Computational analysis of asymmetric water entry of wedge and ship section at constant velocity

Abstract

Water impact problems receive much attention due to their short duration and large unsteady component of hydrodynamic loads. The effect of water entry has several important applications in various aspects of the naval field. Significant attention has been given to various water entry phenomena such as ship slamming, planning hulls, high-speed hydrodynamics of seaplanes, surface-piercing propellers and the interaction of high-speed liquid drops with structural elements. Asymmetric water entry may be caused by various natural phenomena such as weather conditions or strong winds.
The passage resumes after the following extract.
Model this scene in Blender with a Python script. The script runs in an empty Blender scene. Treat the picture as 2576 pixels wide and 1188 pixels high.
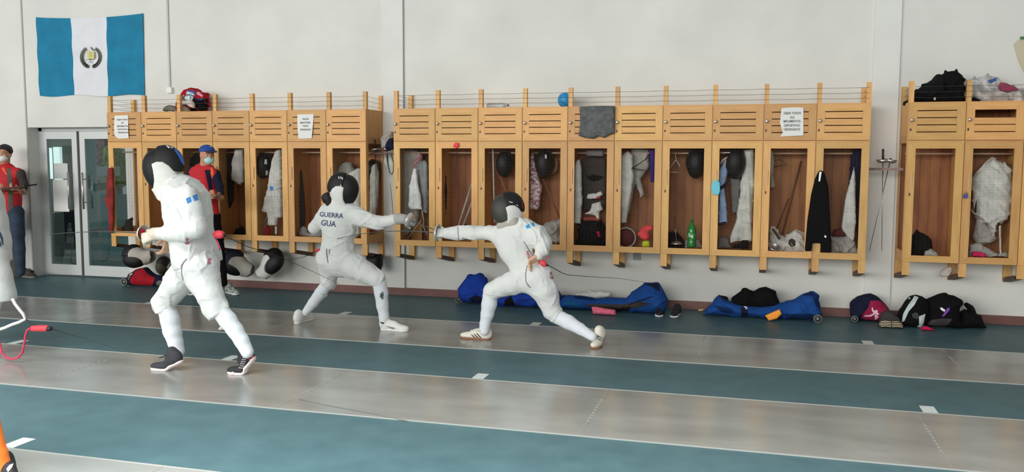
import bpy, bmesh, math, random
import numpy as np
from mathutils import Vector, Matrix
from mathutils.bvhtree import BVHTree
random.seed(7); RNG = np.random.RandomState(5)
SC = bpy.context.scene
COL = SC.collection
# ---------------------------------------------------------------- camera
FPX, YAW, PIT, ROL, CAMD, CAMH = 2181.45, .2715, .0883, .0039, 9.5564, 1.62
_fw = Vector((-math.sin(YAW)*math.cos(PIT), math.cos(YAW)*math.cos(PIT), -math.sin(PIT)))
_r0 = Vector((math.cos(YAW), math.sin(YAW), 0)); _u0 = _r0.cross(_fw)
_r = _r0*math.cos(ROL) + _u0*math.sin(ROL); _u = _u0*math.cos(ROL) - _r0*math.sin(ROL)
CAMP = Vector((0, -CAMD, CAMH))
cd = bpy.data.cameras.new('camera'); cam = bpy.data.objects.new('camera', cd); COL.objects.link(cam)
cd.sensor_width = 36; cd.sensor_fit = 'HORIZONTAL'; cd.lens = FPX*36/2576; cd.clip_end = 200
M = Matrix((( _r.x, _u.x, -_fw.x, CAMP.x), (_r.y, _u.y, -_fw.y, CAMP.y), (_r.z, _u.z, -_fw.z, CAMP.z), (0, 0, 0, 1)))
cam.matrix_world = M
SC.camera = cam
# ---------------------------------------------------------------- light
SC.view_settings.view_transform = 'Standard'; SC.view_settings.look = 'None'; SC.view_settings.gamma = 1
SC.view_settings.use_curve_mapping = False
SC.view_settings.exposure = 0.50
W = bpy.data.worlds.new('daylight'); SC.world = W; W.use_nodes = True
bg = W.node_tree.nodes['Background']; bg.inputs[0].default_value = (.93, .975, 1, 1); bg.inputs[1].default_value = .24
def area(name, loc, target, sx, sy, power, color=(1, 1, 1), spread=180):
    d = bpy.data.lights.new(name, 'AREA'); d.shape = 'RECTANGLE'; d.size = sx; d.size_y = sy; d.energy = power; d.spread = math.radians(spread); d.color = color
    o = bpy.data.objects.new(name, d); COL.objects.link(o); o.location = loc
    o.rotation_euler = (Vector(target)-Vector(loc)).to_track_quat('-Z', 'Y').to_euler(); return o
area('window_daylight', (-10, -24, 5.2), (-5, 0, 2.8), 28, 6, 3450, (1, .985, .955))
area('roof_light', (-3.6, -8.6, 5.4), (-3.6, -8.0, 0), 12, 2.0, 500, (.96, 1, 1), spread=92)
# ---------------------------------------------------------------- pixel helpers (points of the photograph's frame to points in the hall)
def ray(x, y): return _fw + _r*((x-1288)/FPX) - _u*((y-594)/FPX)
def at(x, y, Y):
    v = ray(x, y); return CAMP + v*((Y-CAMP.y)/v.y)
def fl(x, y, z=0.0):
    v = ray(x, y); return CAMP + v*((z-CAMP.z)/v.z)
# ---------------------------------------------------------------- materials
def lin(c):
    return tuple(((v/255)/12.92 if v/255 <= .04045 else ((v/255+.055)/1.055)**2.4) for v in c)+(1,)
MATS = {}
def mat(name, rgb, rough=.7, metal=0, var=0, vscale=8, bump=0, bscale=60, spec=.5, sheen=0, trans=0, alpha=1, coat=0, emit=None, stretch=None, rgb2=None, lo=.35, hi=.65, rand=0, wr=None):
    if name in MATS: return MATS[name]
    m = bpy.data.materials.new(name); m.use_nodes = True; n = m.node_tree.nodes; l = m.node_tree.links
    b = n['Principled BSDF']; b.inputs['Base Color'].default_value = lin(rgb)
    b.inputs['Roughness'].default_value = rough; b.inputs['Metallic'].default_value = metal
    b.inputs['Specular IOR Level'].default_value = spec; b.inputs['Sheen Weight'].default_value = sheen
    b.inputs['Transmission Weight'].default_value = trans; b.inputs['Alpha'].default_value = alpha; b.inputs['Coat Weight'].default_value = coat
    if emit: b.inputs['Emission Color'].default_value = lin(rgb); b.inputs['Emission Strength'].default_value = emit
    tc = n.new('ShaderNodeTexCoord'); src = tc.outputs['Object']
    if stretch:
        mp = n.new('ShaderNodeMapping'); mp.inputs['Scale'].default_value = stretch; l.new(src, mp.inputs[0]); src = mp.outputs[0]
    colour = None
    if var or rgb2:
        t = n.new('ShaderNodeTexNoise'); t.inputs['Scale'].default_value = vscale; t.inputs['Detail'].default_value = 5; l.new(src, t.inputs[0])
        r = n.new('ShaderNodeValToRGB'); r.color_ramp.elements[0].position = lo; r.color_ramp.elements[1].position = hi
        c2 = rgb2 or tuple(max(0, v*(1-var)) for v in rgb)
        r.color_ramp.elements[0].color = lin(c2); r.color_ramp.elements[1].color = lin(rgb)
        l.new(t.outputs[0], r.inputs[0]); colour = r.outputs[0]
    if rand:
        oi = n.new('ShaderNodeObjectInfo'); mr = n.new('ShaderNodeMapRange'); mr.inputs[3].default_value = 1-rand; mr.inputs[4].default_value = 1+rand*.6
        l.new(oi.outputs['Random'], mr.inputs[0]); hs = n.new('ShaderNodeHueSaturation'); l.new(mr.outputs[0], hs.inputs['Value'])
        if colour: l.new(colour, hs.inputs['Color'])
        else: hs.inputs['Color'].default_value = lin(rgb)
        m2 = n.new('ShaderNodeMapRange'); m2.inputs[3].default_value = .493; m2.inputs[4].default_value = .506
        mu = n.new('ShaderNodeMath'); mu.operation = 'FRACT'; m3 = n.new('ShaderNodeMath'); m3.operation = 'MULTIPLY'; m3.inputs[1].default_value = 7.3
        l.new(oi.outputs['Random'], m3.inputs[0]); l.new(m3.outputs[0], mu.inputs[0]); l.new(mu.outputs[0], m2.inputs[0]); l.new(m2.outputs[0], hs.inputs['Hue'])
        colour = hs.outputs[0]
    if colour: l.new(colour, b.inputs['Base Color'])
    if bump:
        t2 = n.new('ShaderNodeTexNoise'); t2.inputs['Scale'].default_value = bscale; t2.inputs['Detail'].default_value = 4; l.new(src, t2.inputs[0])
        bp = n.new('ShaderNodeBump'); bp.inputs['Strength'].default_value = bump; bp.inputs['Distance'].default_value = .01
        l.new(t2.outputs[0], bp.inputs['Height']); l.new(bp.outputs[0], b.inputs['Normal'])
    if wr:
        t3 = n.new('ShaderNodeTexNoise'); t3.inputs['Scale'].default_value = wr[0]; t3.inputs['Detail'].default_value = 2.5; t3.inputs['Distortion'].default_value = 2.2; l.new(src, t3.inputs[0])
        b3 = n.new('ShaderNodeBump'); b3.inputs['Strength'].default_value = wr[1]; b3.inputs['Distance'].default_value = .05; l.new(t3.outputs[0], b3.inputs['Height']); l.new(b3.outputs[0], b.inputs['Normal'])
        if bump: l.new(bp.outputs[0], b3.inputs['Normal'])
    MATS[name] = m; return m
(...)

Since the determination of hydrodynamic impact load plays a vital role in designing safe and effcient vessels, an accurate and reliable prediction method is necessary to investigate asymmetric water entry problems. In this paper, water entry of a two-dimensional wedge and ship section at constant velocity in asymmetric condition will be analysed numerically and the effects of asymmetric impact on the velocity and pressure distribution will be discussed. The finite volume method is employed to solve the dynamic motion of the wedge in two-phase flow. During the water entry, the air and water interface is described implicitly by the volume of fluid (VOF) scheme. The numerical code and method was first validated for symmetric condition by one of the present author is applied for asymmetric wedge and ship section. The free surface, velocity and pressure distribution for asymmetric water entry are investigated and visualized with contour plots at different time steps.